:: Stored data

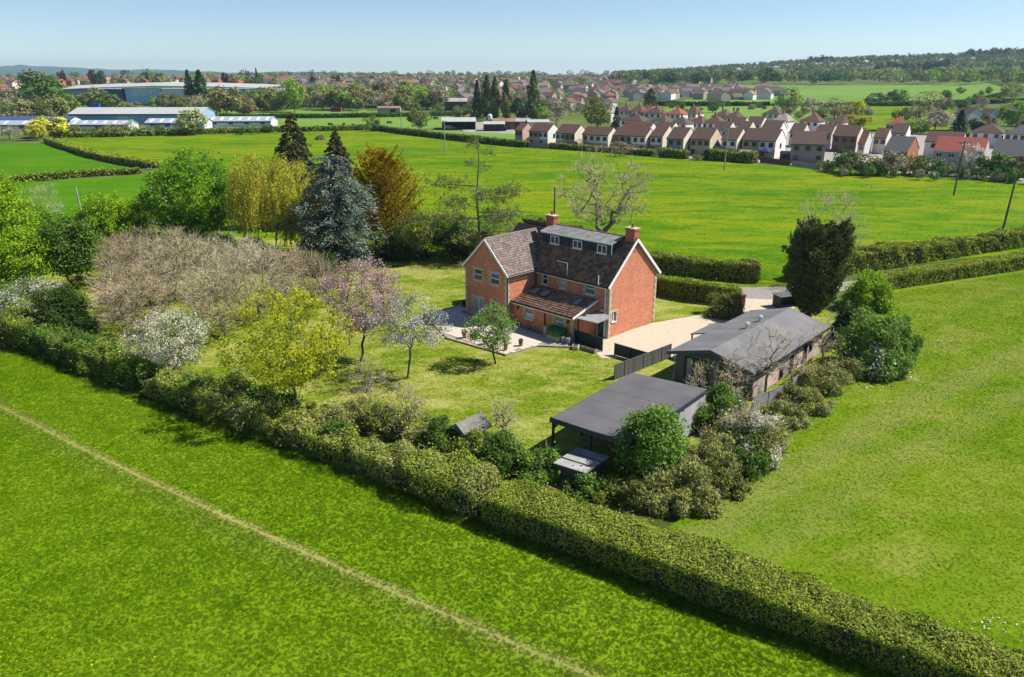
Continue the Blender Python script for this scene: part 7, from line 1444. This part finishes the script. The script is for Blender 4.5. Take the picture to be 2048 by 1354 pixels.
belt("tall_wood_edge", "tall straight edge of mixed wood above the pale field", 1240, 1700, 164, 172, 20, 30, 110, ["mid", "olive", "brown", "green", "dark"], joined=True)
belt("villa_wood_edge", "mixed wood edge above the far right field by the white villas", 1690, 2080, 162, 171, 16, 32, 110, ["olive", "mid", "pale", "green", "tan", "bright"], joined=True)
belt("thicket above the estate", "tree in the thicket above the estate", 1560, 1740, 226, 240, 14, 30, 16, ["tan", "grey", "olive", "pale"], ('thin', 'round'))
belt("thicket on the right slope", "tree in the thicket below the sloping field", 1790, 2060, 208, 250, 16, 34, 22, ["tan", "olive", "mid", "grey", "green"], ('round', 'thin'))
belt("bushes of the pasture's far right hedge", "bush in the ragged hedge by the red roof", 1650, 2060, 340, 352, 14, 26, 22, ["olive", "mid", "green", "grey"], ('bush',), .045)
belt("hedge trees on the sloping field", "tree in the sloping field's hedge", 1880, 2060, 186, 206, 10, 18, 12, ["mid", "green", "olive"])
belt("bushes before the warehouses", "bush along the warehouse walls", -60, 545, 271, 276, 9, 20, 36, ["olive", "green", "mid", "pale"], ('bush',), -.011)
# woods on the hills: far-off masses
def wood(name, label, rows, cols, seed, hh=(12, 17)):
    rng = np.random.default_rng(seed); C = []; D = []; S_ = []
    for (x0, x1, y0, y1, n) in rows:           # columns of the picture, distances
        for i in range(n):
            r_ = ray(rng.uniform(x0, x1), 150); k_ = rng.uniform(y0, y1) / r_[1]; p = Vector((r_[0] * k_, r_[1] * k_, 0)); p.z = float(T(p.x, p.y)); qx, qy = proj(p)
            if (1925 < qx < 2080 and 147 < qy < 160) or (1480 < qx < 1600 and 149 < qy < 159): continue
            h = rng.uniform(*hh); R = rng.uniform(4, 6.5); k = 46; d = unit(rng.normal(size=(k, 3))); d[:, 2] = np.abs(d[:, 2]) * 1.1 - .25
            C.append(np.array([p.x, p.y, p.z + h * .55]) + d * np.array([R, R, h * .46]) * rng.uniform(.7, 1.05, (k, 1))); D.append(d); S_.append(rng.uniform(1.0, 2.0, k))
    return tag(link(name, leaf_mesh(name, np.concatenate(C), np.concatenate(D), np.concatenate(S_), rng, cols, spread=.5)), label, "wood", kind="stuff")
LM["wood1"] = leafmat("hill_wood", [(0, (.06, .10, .03)), (.5, (.15, .19, .06)), (1, (.30, .285, .12))], .2, .012); LM["wood2"] = leafmat("dark_wood", [(0, (.02, .042, .022)), (.5, (.04, .075, .034)), (1, (.08, .12, .05))], .1, .02)
hillrows = []
for i in range(48):
    x_ = 1225 + i * 18.5; d0 = float(np.interp(x_, [1225, 1330, 1450, 1700, 2100], [1500, 1350, 1250, 1180, 1120])); hillrows.append((x_, x_ + 19, d0, 2350, 34))
wood("hill_wood", "mixed spring woodland covering the long hill on the right", hillrows, LM["wood1"], 501)
wood("dark_wood", "dark evergreen plantation on the slope of the right hill", [(1750, 1900, 1230, 1330, 90), (1610, 1670, 1700, 1800, 26), (1925, 2060, 1600, 1760, 60)], LM["wood2"], 502, (17, 23))
# ---------------------------------------------------------------- the town
def town_mesh(w_, d_, h_, k, hip):
    q = MB(); q.bb(0, w_, 0, d_, -1.5, h_); 
    if not hip: q.prism([(0.01, 0, h_), (.01, d_, h_), (.01, d_ / 2, h_ + d_ / 2 * k)], (w_ - .02, 0, 0))
    wl_ = q.mesh("wall", m_tint); q = MB(); o = .3
    if hip: q.add([(-o, -o, h_ - o * k), (w_ + o, -o, h_ - o * k), (w_ + o, d_ + o, h_ - o * k), (-o, d_ + o, h_ - o * k), (d_ / 2, d_ / 2, h_ + d_ / 2 * k), (w_ - d_ / 2, d_ / 2, h_ + d_ / 2 * k)], [(0, 1, 5, 4), (1, 2, 5), (2, 3, 4, 5), (3, 0, 4), (3, 2, 1, 0)])
    else: q.prism([(-.1, -o, h_ - o * k), (-.1, d_ / 2, h_ + d_ / 2 * k), (-.1, d_ + o, h_ - o * k), (-.1, d_ + o, h_ - o * k + .15), (-.1, d_ / 2, h_ + d_ / 2 * k + .15), (-.1, -o, h_ - o * k + .15)], (w_ + .2, 0, 0))
    rf = q.mesh("roof", m_tintroof); q = MB(); q.bb(w_ * .3 - .3, w_ * .3 + .3, d_ / 2 - .3, d_ / 2 + .3, h_ + d_ / 2 * k - .6, h_ + d_ / 2 * k + .9); return wl_, rf, q.mesh("chimney", m_redbrick)
TMs = [town_mesh(9, 7.5, 5, .7, False), town_mesh(14, 8, 5, .65, False), town_mesh(11, 8.5, 5, .7, True), town_mesh(8, 7, 2.8, .75, False), town_mesh(22, 8, 5.2, .65, False)]
tw_m = win_mesh(1.4, 1.3, True)
trg = random.Random(77); taken = []
def town(group, label, x0, x1, y0, y1, n, roofs, walls=((.5, .45, .38), (.6, .6, .58), (.66, .66, .64), BEIGE, (.4, .3, .24)), sp=13, rots=(-30, 60, 10, -80), joined=False):
    made = 0; VV = []; FF = []; MI = []; CC = []; nb_ = 0
    for _ in range(n * 6):
        if made >= n: break
        p = GT(trg.uniform(x0, x1), trg.uniform(y0, y1))
        if any((p.x - a) ** 2 + (p.y - b) ** 2 < sp * sp for a, b in taken): continue
        taken.append((p.x, p.y)); made += 1; wl_, rf, ch = trg.choice(TMs)
        if joined:
            M_ = Matrix.Translation(p) @ Matrix.Rotation(math.radians(trg.choice(rots) + trg.uniform(-6, 6)), 4, 'Z'); wi = trg.randrange(len(walls)); ri = trg.randrange(len(roofs))
            for me, k_ in ((wl_, wi), (rf, len(walls) + ri)):
                b_ = len(VV); VV += [tuple(M_ @ v.co) for v in me.vertices]; FF += [tuple(b_ + i for i in pl.vertices) for pl in me.polygons]; MI += [k_] * len(me.polygons)
            continue
        t = thing("house", label, "house", p, math.radians(trg.choice(rots) + trg.uniform(-6, 6)), group)
        a = trg.choice(walls); b = trg.choice(roofs); t["label"] = label.replace("small ", "small " + ("red" if b[0] > .25 else "brown" if b[1] < .1 else "grey") + " roofed ").replace("grey roofed grey", "grey").replace("red roofed red", "red").replace("brown roofed red roofed", "brown roofed").replace("brown roofed grey roofed", "brown roofed").replace("grey roofed red roofed", "grey roofed"); tint(link("wall", wl_, t), a); r_ = tint(link("roof", rf, t), [v * trg.uniform(.85, 1.15) for v in b])
        if trg.random() < .6: link("chimney", ch, r_)
    if joined:
        me = bpy.data.meshes.new(group); me.from_pydata(VV, [], FF); [me.materials.append(plain(group + "_paint", c, .85, .15, .15, .3)) for c in list(walls) + list(roofs)]; me.polygons.foreach_set("material_index", MI); me.update()
        tag(link(group, me), label, "houses", kind="stuff")
RB, RG, RR = (.15, .085, .068), (.15, .13, .12), (.20, .095, .07)
town("houses in the middle of the town", "small pale house in the middle of the town below the skyline", 570, 1260, 166, 200, 150, [RB, RB, RG, RG, (.19, .11, .09), (.2, .15, .125)], sp=15)
town("skyline_houses", "tiny houses packed along the town's skyline", 540, 1330, 155, 166, 150, [RB, RG, RR], sp=18, joined=True)
town("town_beyond_office", "small red roofed houses packed behind the office block", 60, 560, 158, 172, 90, [RR, RR, RB], (PINKT, CREAM, ORB), sp=18, joined=True)
town("houses at the far left", "small red roofed house at the far left edge", -60, 40, 160, 180, 22, [RR, RR, RB], (PINKT, CREAM, ORB), sp=16)
town("houses below the wood edge", "small grey roofed house in the rows below the tall wood edge", 1150, 1540, 184, 202, 62, [RB, RG, RG, (.23, .17, .14)], sp=13)
town("houses_under_hill", "small houses under the wooded hill beyond the tall wood edge", 1240, 1420, 158, 168, 40, [RB, RG], sp=16, joined=True)
town("houses behind the farm", "house between the trees behind the farm", 900, 1230, 203, 222, 20, [RB, RB, RR, RG], sp=15)
town("villas by the far wood", "white villa at the edge of the far wood", 1780, 1832, 156, 160, 5, [RG, RB], (WHITE,), sp=16)
town("house on the wooded hill", "lone pale house among the hillside woods", 1688, 1694, 137, 139, 1, [RB], (PINKT,))
town("cottages at the right", "house half hidden by trees at the right edge", 1880, 2050, 236, 262, 6, [RB, RG], sp=15)
# ---------------------------------------------------------------- air
hz = bpy.data.materials.new("haze"); hz.use_nodes = True; hn = hz.node_tree.nodes; hn.clear(); ho = hn.new("ShaderNodeOutputMaterial"); hv = hn.new("ShaderNodeVolumePrincipled")
hv.inputs["Color"].default_value = (.52, .76, 1.0, 1); hv.inputs["Density"].default_value = 0.00008; hv.inputs["Anisotropy"].default_value = 0.2
hz.node_tree.links.new(hv.outputs[0], ho.inputs["Volume"])
q = MB(); q.bb(-9900, 9900, -200, 10950, -3, 165); q.build("haze", hz); tag(bpy.data.objects["haze"], "thin pale blue air over the whole landscape", "haze", kind="stuff")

::::

### [Requirement]
Work out how many lines of the listing above include "picture". Answer with the number and nothing more.

### [Worked answer]
2